The Rainbow Worrier is an excellent example of using art to raise awareness which won Trail the Recycled Art in Landscape Public Choice Award. Who said art wasn't meaningful?



Rubbish statistics
"10 per cent of the 100 million tonnes of plastic that is produced each year is dumped in the sea mainly from ships and platforms."
Where does this statement come from?
These days, it's more usual to claim that 80% of the plastic in the world's oceans has been washed off the land and only 20% has been dumped from ships and platforms. Greenpeace's own experts certainly subscribe to this view: see Plastic Debris in the World's Oceans.
Your tame boffins are also in tune with the informed consensus when they say that nobody really knows how much plastic finds its way into the oceans every year - so where did that "10 per cent of the 100 million" come from? (Indeed where did that "100 million" come from?) Ocean scientists have been calling for a proper quantification of marine litter for at least thirty years. Has it finally arrived? Unannounced? On a Greenpeace blog?

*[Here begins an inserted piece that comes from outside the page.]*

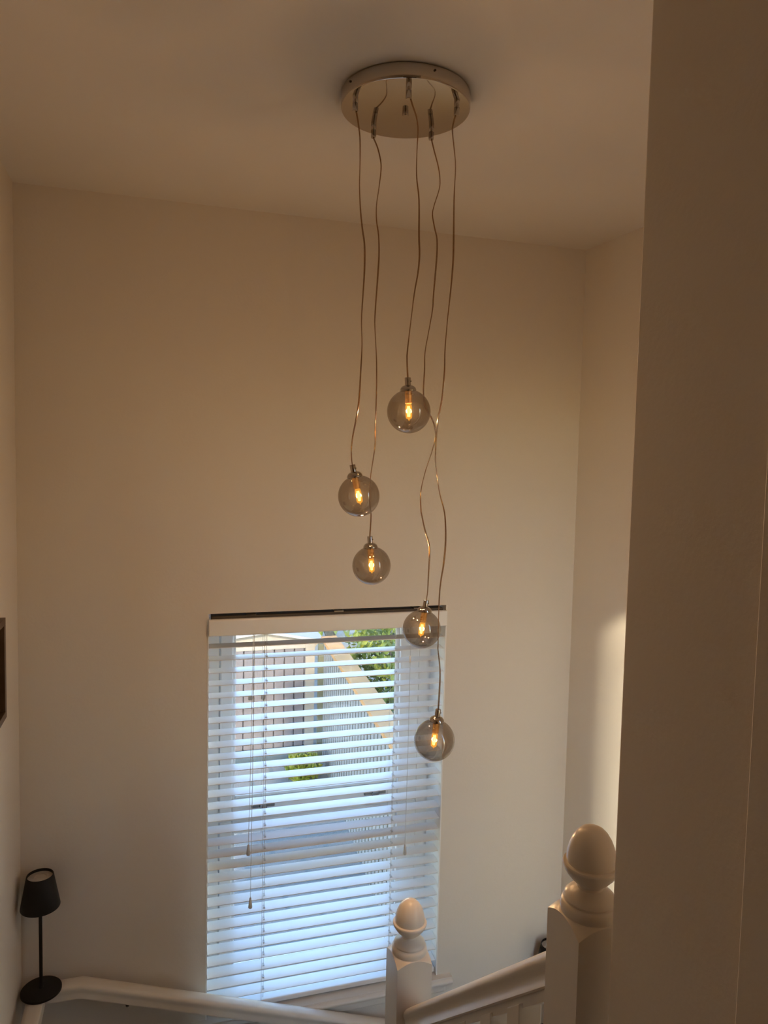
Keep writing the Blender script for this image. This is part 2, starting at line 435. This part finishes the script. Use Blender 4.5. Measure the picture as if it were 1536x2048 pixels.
# one slat mesh, gently crowned, shared by all thirty
SW, STH, TILT = 0.050, 0.0026, math.radians(4.2)
prof = []
for k in range(7):
    u = -SW/2 + SW*k/6
    prof.append((u, STH/2 + 0.0003*(1 - (2*u/SW)**2)))
for k in range(7):
    u = SW/2 - SW*k/6
    prof.append((u, -STH/2 + 0.0003*(1 - (2*u/SW)**2)))
ct, sn = math.cos(TILT), math.sin(TILT)
poly = [(u*ct - v*sn, u*sn + v*ct) for u, v in prof]     # (y, z): room edge (negative y) lower
sl = MB(); sl.prism(poly, 0, BX0, BX1, smooth=True)
slat0 = sl.build('slat', M_SLAT, blind)
YS = 2.637 + SW/2
Z0 = -0.671 + sn*SW/2
PITCHS = 0.0452
NS = 30
slat0.location = (0, YS, Z0)
slats = [slat0]
rnd = random.Random(3)
for i in range(1, NS):
    c = slat0.copy(); COL.objects.link(c); c.parent = blind; c.matrix_parent_inverse = slat0.matrix_parent_inverse.copy()
    c.location = (0, YS, Z0 - PITCHS*i); c.rotation_euler = (rnd.uniform(-0.006, 0.006), rnd.uniform(-0.0006, 0.0006), 0)
    slats.append(c)
ZBR = -2.033
w = MB(); w.box(BX0, BX1, 2.640, 2.684, ZBR, ZBR+0.018)
w.build('bottom_rail', M_SLAT, blind, bevel=0.004, seg=3)
# ladder strings with a rung under every slat, and the lift cord through the middle
for lx in (0.368, 0.862):
    w = MB()
    for yy in (YS - SW/2*ct - 0.0016, YS + SW/2*ct + 0.0016):
        w.tube([(lx, yy, -0.61), (lx, yy, ZBR+0.018)], 0.0007, 6)
    for i in range(NS):
        zc = Z0 - PITCHS*i
        w.tube([(lx, YS - SW/2*ct, zc - sn*SW/2 - 0.0022), (lx, YS + SW/2*ct, zc + sn*SW/2 - 0.0022)], 0.0006, 5)
    w.build('ladder_string', M_CORDW, blind)
    MB().tube([(lx+0.010, YS - 0.006, -0.61), (lx+0.010, YS - 0.006, ZBR+0.018)], 0.0009, 6).build('lift_cord', M_CORDW, blind)
    # little grommets where the lift cord goes through each slat
    g0 = None
    for i, so_ in enumerate(slats):
        if g0 is None:
            g0 = MB().box(lx+0.0065, lx+0.0135, -0.013, 0.004, 0.0022, 0.0034).build('cord_grommet', M_TASSEL)
            gr = g0
        else:
            gr = g0.copy(); COL.objects.link(gr)
        gr.parent = so_
def tassel(x, y, z, par):
    MB().lathe([(0.0020, 0.0), (0.0036, -0.003), (0.0074, -0.034), (0.0076, -0.038), (0.0064, -0.040)][::-1], 14, (x, y, z)).build('tassel', M_TASSEL, par)
def pull(x0, x1, zt, y=2.607):
    c = MB().tube(spline([(x0, y, -0.618), ((x0+x1)/2+0.001, y-0.001, (zt-0.618)/2), (x1, y, zt)], 6), 0.0009, 6).build('pull_cord', M_CORDW, blind)
    tassel(x1, y, zt, c)
    return c
pull(0.3225, 0.3125, -1.388)
pull(0.3265, 0.3215, -1.588)
c3 = pull(0.9130, 0.9105, -1.468)
MB().lathe([(0.003, -0.015), (0.0048, -0.013), (0.0048, 0.011), (0.003, 0.013)], 12, (0.9125, 2.607, -0.742)).build('cord_connector', M_SLAT, c3)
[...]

You'll probably try to say that the 10 million metric tons estimate comes from a study by the US National Academy of Sciences.
Please don't. The 1975 (not 1997 or 2002, as Allsopp, Walters, Santillo and Johnston say*; and not 1987, 1988, 1993, 2005, 2008 or any of the other years cited so authoritatively by all those "14 billion pounds of plastic!" eco-warriors out there on the Web) NAS study that is the ultimate source of most such numbers, Assessing Potential Ocean Pollutants, was a plucky attempt at cobbling together an estimate of annual global ship-generated waste from erratic and incomplete statistics that had been collected for other purposes. It was always imperfect; it's now 30 years old; it was always an attempted tally of all debris, with plastic reckoned to be "a minor component of the total refuse generated". So its estimate of the "flux of litter to the world oceans" of 6.4 million metric tons is unlikely to be of much rational use when trying to prop up a claimed flux of plastic to the world oceans of 10 million metric tons, innit.
Not denying that plastic in the oceans is a serious problem. Just trying to get you to up your game.
*Footnote: Please tell the authors of Greenpeace's Plastic Debris in the World's Oceans (2006) that their 1997 estimate of all garbage reaching the marine environment every year (6.4 million metric tons) and their 2002 estimate of plastics thrown overboard from ships ever year (6.5 million metric tons) can both be traced to the 1975 NAS report - that they are the same wrong number (all garbage thrown overboard) repackaged, repurposed and regurgitated. This isn't entirely their fault. If you can't trust the Marine Pollution Bulletin or the UN's Environment Programme, who can you trust? (Me, that's who. Proof of the 1975 NAS provenances available on request.)